Mais on peut rester dans l’ambiance slowly en étant très puissant, tel sur Sisters, thème majeur de la sororité cher à l’artiste, puis sur Nos Voix et sa tournerie de guitare («Les larmes sur mes joues parlent de moi, parlent de nous»…), ou bien encore sur la tendre ballade des 3 Feuilles.

C’est toujours un excellent son aux effets d’écho vertigineux qui enrobe la superbe pop-folk plus psyché cette fois de Lose Control, touche qui perdure dans la longue intro d’obédience afro sur l’incantatoire Terre Rouge (Je n’ai rien oublié, je crie contre l’oubli… Le jour et la nuit, je crie à l’envi contre l’oubli…») saccadé par la frappe de Mathieu, tandis qu’un certain lyrisme teinte les vocalises.

L’énergie déployée redevient clairement pop-rock avec Singing Lives, où Sandra pieds nus et comme libérée d’un poids articule ou désarticule son corps à la manière d’une gymnaste.

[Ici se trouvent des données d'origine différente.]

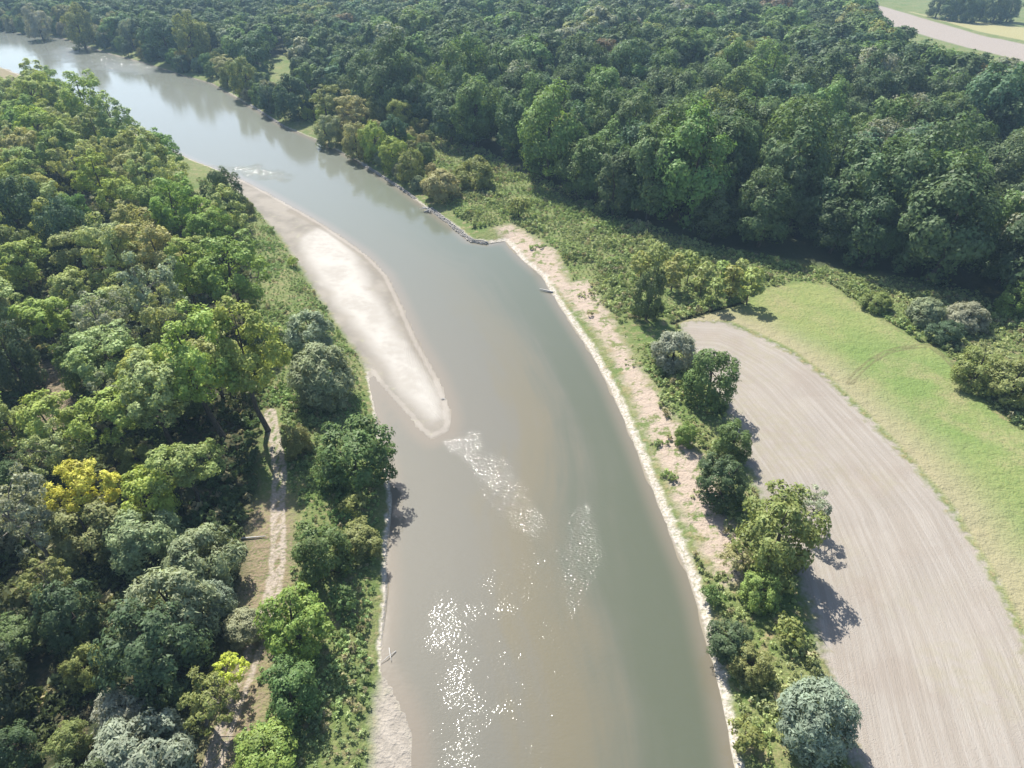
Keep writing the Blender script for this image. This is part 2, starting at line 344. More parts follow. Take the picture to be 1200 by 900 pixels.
# ------------------------------------------------------------------ river
def water_mat():
    t = NT("river_water"); pos = t.n("ShaderNodeNewGeometry").outputs["Position"]
    a = t.attr("across"); n1 = t.noise(0.045, 3, pos); n2 = t.noise(0.5, 3, pos)
    rif = t.math('MULTIPLY', t.attr("riffle"), t.ramp(t.noise(0.22, 3, pos), .38, .64, .40, 1.05))
    fl = t.n("ShaderNodeCombineXYZ"); sy = t.n("ShaderNodeSeparateXYZ"); t.put(sy.inputs[0], pos)
    t.put(fl.inputs[0], t.math('MULTIPLY', a, 11.0)); t.put(fl.inputs[1], t.math('MULTIPLY', sy.outputs[1], .03)); streak = t.noise(1.0, 4, fl.outputs[0], .6)
    aw = t.math('ADD', a, t.math('MULTIPLY', t.math('SUBTRACT', n1, .5), .3))
    aw = t.math('ADD', aw, t.math('MULTIPLY', t.math('SUBTRACT', streak, .5), .38))
    col = t.mix(t.ramp(aw, .40, .85), (0.118, 0.113, 0.090), (0.074, 0.084, 0.055))
    ol = t.ramp(t.math('ABSOLUTE', t.math('SUBTRACT', aw, .47)), .22, .0, 0, .6)
    col = t.mix(t.math('MULTIPLY', ol, t.attr("near")), col, (0.128, 0.110, 0.062))
    col = t.mix(t.math('MULTIPLY', t.math('SUBTRACT', 1.0, t.attr("near")), .8), col, (0.088, 0.104, 0.074))
    col = t.mix(t.ramp(t.attr("sw"), -3.2, 0.0, 0, .7), col, (0.165, 0.138, 0.105))
    wv = t.n("ShaderNodeMapping"); wv.inputs["Rotation"].default_value = (0, 0, .3); wv.inputs["Scale"].default_value = (1.0, 1.5, 1); t.put(wv.inputs[0], pos)
    w1 = t.noise(0.35, 2, wv.outputs[0]); w2 = t.noise(1.5, 2, wv.outputs[0]); w3 = t.noise(2.3, 2.0, wv.outputs[0], .5)
    h = t.math('ADD', t.math('MULTIPLY', w1, 0.016), t.math('MULTIPLY', w2, 0.011))
    nb = t.bump(h, 1.0)
    h2 = t.math('ADD', h, t.math('MULTIPLY', t.math('SUBTRACT', w3, .5), t.math('MULTIPLY', rif, 0.25)))
    nr = t.bump(h2, 1.0)
    b = t.bsdf(col, 0.5, nb, 0.18); b.inputs["IOR"].default_value = 1.33
    b.inputs["Coat Weight"].default_value = 1.0; b.inputs["Coat IOR"].default_value = 1.33; t.put(b.inputs["Coat Roughness"], t.math('ADD', t.ramp(streak, .4, .62, .04, .085), t.math('MULTIPLY', rif, .02))); t.put(b.inputs["Coat Normal"], nr)
    return t.done(b.outputs[0])
wx = axis(-100, 80, 1.5, -1500, 120, 1.08); wy = axis(15, 330, 1.5, -60, 1100, 1.06)
WX, WY = np.meshgrid(wx, wy); WP = np.stack([WX.ravel(), WY.ravel()], 1); wsw = sdf(WP, WATER)
wi = np.arange(len(WP)).reshape(len(wy), len(wx))
WF = np.stack([wi[:-1, :-1], wi[:-1, 1:], wi[1:, 1:], wi[1:, :-1]], -1).reshape(-1, 4)
WF = WF[(wsw[WF] < 6).any(1)]
da, _ = seg_dist(WP, BANKL, False); db, _ = seg_dist(WP, BANKR, False)
rif = np.zeros(len(WP))
for k, R in enumerate(RIFFLES):
    d = sdf(WP, R) + vnoise(WP, 5, 20 + k) * 3
    rif = np.maximum(rif, sstep(3.0, -4.0, d) * (1.5, 1.15, .60, .9, .9, .34, .9)[k])
used = np.unique(WF); remap = np.full(len(WP), -1); remap[used] = np.arange(len(used))
river = link("river", make_mesh("river", np.c_[WP[used], np.zeros(len(used))], remap[WF], [water_mat()], smooth=True,
             vattr=dict(across=(da / (da + db + 1e-6))[used], riffle=rif[used], sw=np.clip(wsw, -40, 10)[used], near=sstep(210, 90, WP[used][:, 1]))))
tag(river, kind='structure')

# ------------------------------------------------------------------ plant geometry
def unit(v): return v / np.maximum(np.linalg.norm(v, axis=-1, keepdims=True), 1e-9)
def tube(pts, rad, sides=5):
    pts = np.asarray(pts, float); n = len(pts); V = []; Fc = []
    for i in range(n):
        t = unit(pts[min(i + 1, n - 1)] - pts[max(i - 1, 0)])
        u = unit(np.cross(t, (0.3, 1, 0.2))); v = np.cross(t, u)
        for k in range(sides):
            a = 2 * math.pi * k / sides; V.append(pts[i] + rad[i] * (math.cos(a) * u + math.sin(a) * v))
    for i in range(n - 1):
        for k in range(sides):
            a = i * sides + k; b = i * sides + (k + 1) % sides
            Fc += [(a, b, b + sides), (a, b + sides, a + sides)]
    return np.array(V), np.array(Fc)
def join(parts):
    V = []; Fc = []; o = 0
    for v, f in parts: V.append(v); Fc.append(f + o); o += len(v)
    return np.concatenate(V), np.concatenate(Fc)
def leaves(rng, pos, nor, size, aspect, quad):
    n = len(pos); t = unit(np.cross(nor, rng.normal(size=(n, 3)))); b = np.cross(nor, t)
    s = (size * rng.uniform(.6, 1.45, n))[:, None]
    if quad:
        V = np.stack([pos - t * s * aspect, pos + b * s * .55 + nor * s * .12, pos + t * s * aspect, pos - b * s * .55 + nor * s * .12], 1).reshape(-1, 3)
        i = np.arange(n)[:, None] * 4; Fc = np.concatenate([i + (0, 1, 2), i + (0, 2, 3)], 1).reshape(-1, 3); rep = 2
    else:
        V = np.stack([pos - t * s * aspect, pos + t * s * aspect * .6 + b * s * .6, pos + t * s * aspect * .5 - b * s * .65], 1).reshape(-1, 3)
        Fc = np.arange(n * 3).reshape(-1, 3); rep = 1
    return V, Fc, rep
def grow(seed, R, z0, z1, nl, lr, nleaf, size, aspect=1.0, ns=9, spread=.64, jit=.45, quad=False, low=-.75, droop=0.0, irregular=.25, inner=.12):
    """lobe centres, leaf mesh arrays and per face randoms of one crown"""
    rng = np.random.default_rng(seed); hz = (z1 - z0) / 2; zc = (z0 + z1) / 2
    i = np.arange(nl) + .5; ph = i * 2.39996 + rng.uniform(0, 6); zz = 1 - (1 - low) * i / nl
    rr = np.sqrt(np.maximum(0, 1 - zz ** 2)); d = np.stack([rr * np.cos(ph), rr * np.sin(ph), zz], 1)
    d = unit(d + rng.normal(size=d.shape) * .22)
    lrad = rng.uniform(lr[0], lr[1], nl) * R
    q = (spread + rng.uniform(-irregular, irregular * .55, nl))[:, None]
    skew = 1 + irregular * .5 * np.sin(np.arctan2(d[:, 1], d[:, 0]) * 2 + rng.uniform(0, 6))
    lc = d * q * np.array([R, R, hz]); lc[:, :2] *= skew[:, None]; lc[:, 2] += zc
    lc[:, 2] = np.minimum(lc[:, 2], z1 - lrad * .8)
    sd = unit(rng.normal(size=(nl, ns, 3)) + d[:, None, :] * .8 + np.array([0, 0, .25]))
    sc = lc[:, None, :] + sd * (lrad * .62)[:, None, None]; sr = (lrad[:, None] * rng.uniform(.36, .58, (nl, ns)))
    w = (lrad ** 2)[:, None] * np.ones(ns); w = (w / w.sum()).ravel()
    pick = rng.choice(nl * ns, nleaf, p=w)
    ld = unit(rng.normal(size=(nleaf, 3)) + sd.reshape(-1, 3)[pick] * .7 + np.array([0, 0, .25]))
    pos = sc.reshape(-1, 3)[pick] + ld * (sr.ravel()[pick] * (rng.uniform(.6, 1.08, nleaf) + rng.exponential(.10, nleaf)))[:, None]
    m = rng.random(nleaf) < inner
    pos[m] = lc[pick[m] // ns] + rng.normal(size=(m.sum(), 3)) * (lrad[pick[m] // ns] * .35)[:, None]
    pos[:, 2] -= droop * np.maximum(0, np.hypot(pos[:, 0], pos[:, 1]) / R - .5) ** 2 * 4
    lowm = pos[:, 2] < .08; pos[lowm, 2] = rng.uniform(.05, .06 * z1 + .1, lowm.sum())
    nor = unit(ld * .5 + sd.reshape(-1, 3)[pick] * .3 + d[pick // ns] * .25 + np.array([0, 0, .22]) + rng.normal(size=(nleaf, 3)) * jit * .6)
    V, Fc, rep = leaves(rng, pos, nor, size, aspect, quad)
    rnd = np.clip(.5 + (rng.random(nleaf) - .5) * .8 + (rng.random(nl)[pick // ns] - .5) * .35, 0, 1)
    return lc, lrad, V, Fc, np.repeat(rnd, rep)
def skeleton(seed, lc, H, z0, r0, lean=.05, nlimb=6, fork=False):
    """trunk tube and separate limb tubes reaching into the crown lobes"""
    rng = np.random.default_rng(seed + 99)
    l = rng.normal(size=2) * lean * H
    tz = np.array([-.3, H * .2, H * .45, H * .72, H * .9]); tx = np.array([0, .15, .45, .8, 1.0])
    tp = np.stack([l[0] * tx, l[1] * tx, tz], 1); tp[1:4, :2] += rng.normal(size=(3, 2)) * .02 * H
    trunk = tube(tp, [r0 * 1.35, r0, r0 * .72, r0 * .36, r0 * .12], 7)
    limbs = []
    for c in lc[rng.permutation(len(lc))[:nlimb]]:
        f = np.clip((c[2] - z0) / max(H - z0, .1) * .5 + .22, .18, .72)
        zb = H * f; b = np.array([np.interp(zb, tz, tp[:, 0]), np.interp(zb, tz, tp[:, 1]), zb])
        if c[2] < b[2]: b[2] = max(.3, c[2] - .3)
        mid = (b + c) / 2 + rng.normal(size=3) * .05 * H + np.array([0, 0, -.03 * H])
        limbs.append(tube([b, mid, c + (c - mid) * .35], [r0 * .5, r0 * .3, r0 * .08], 5))
    return trunk, limbs

class Kind: pass
KINDS = {}
def kind(name, R, H, z0, seeds, r0, nlimb=6, bark=None, lean=.05, **kw):
    L = []
    for s in range(seeds):
        k = Kind(); k.R, k.H, k.z0 = R, H, z0; k.zc = (z0 + H) / 2
        sd = sum(map(ord, name)) * 31 + s
        lc, lrad, V, Fc, rnd = grow(sd, R, z0, H, **kw)
        k.R = float(np.percentile(np.hypot(V[:, 0], V[:, 1]), 97))
        tr, limbs = skeleton(sd, lc, H, z0, r0, lean, nlimb)
        k.crown = make_mesh(name + "_crown", V, Fc, [LEAF], fattr={"rnd": rnd})
        k.trunk = make_mesh(name + "_trunk", *tr, [bark or BARK], smooth=True)
        k.limbs = [make_mesh(name + "_limb", *b, [bark or BARK], smooth=True) for b in limbs]
        L.append(k)
    KINDS[name] = L
kind("oak", 7.6, 23, -2.0, 7, .42, nl=32, lr=(.25, .42), nleaf=7500, size=.40, ns=10, jit=.4, irregular=.2, low=-.9, spread=.68)
kind("poplar", 5.4, 22, 4.5, 5, .34, nl=30, lr=(.20, .36), nleaf=8000, size=.26, ns=8, jit=.6, irregular=.32, spread=.72, inner=.06, lean=.05)
kind("willow", 5.0, 9.0, -1.5, 4, .30, nl=44, lr=(.22, .34), nleaf=9000, size=.185, aspect=2.0, ns=10, jit=.5, irregular=.12, spread=.72, low=-.6, droop=.3)
kind("dense", 4.4, 10.5, -2.0, 5, .26, nl=38, lr=(.22, .36), nleaf=8500, size=.205, ns=9, jit=.45, irregular=.22, spread=.70, low=-.85)
kind("sparse", 4.6, 15, 4.0, 4, .24, nl=34, lr=(.16, .26), nleaf=4200, size=.20, aspect=1.3, ns=8, jit=.8, irregular=.38, spread=.78, inner=.03, bark=BARK_PALE, nlimb=14, lean=.08)
kind("slim", 1.5, 7.0, -.4, 4, .08, nl=18, lr=(.30, .48), nleaf=800, size=.24, ns=6, jit=.6, irregular=.2, spread=.66, low=-.85, nlimb=3)
kind("shrub", 1.6, 2.4, .05, 5, .06, nl=14, lr=(.28, .45), nleaf=650, size=.17, ns=7, jit=.6, irregular=.3, spread=.66, low=-.3, nlimb=4)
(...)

Quel regard intense et profondément impliqué quand ses grands yeux noirs ourlés d’un maquillage fluo et tribal qui en intensifie la portée vous fixent, comme dans un air de défiance et de victoire ! Intense comme la voix aux effets réverbérants qui porte le chant de résistance «contre toutes les haines» sur le très rock et hautement rythmé My Heart en fin de set.

Enflammé par cette énergie communicative et impliqué par ces confessions partagées à cœur ouvert, le public massé au plus près du chaudron bouillonnant se dressera pour mieux communier à Scars like Buffalo en rappel, suivi du sublime et de circonstance Sing with you, une pépite gospel hyper groovy livrée a capella par les cinq pupitres et qui se devait d’une telle standing ovation. Classieux tout ça.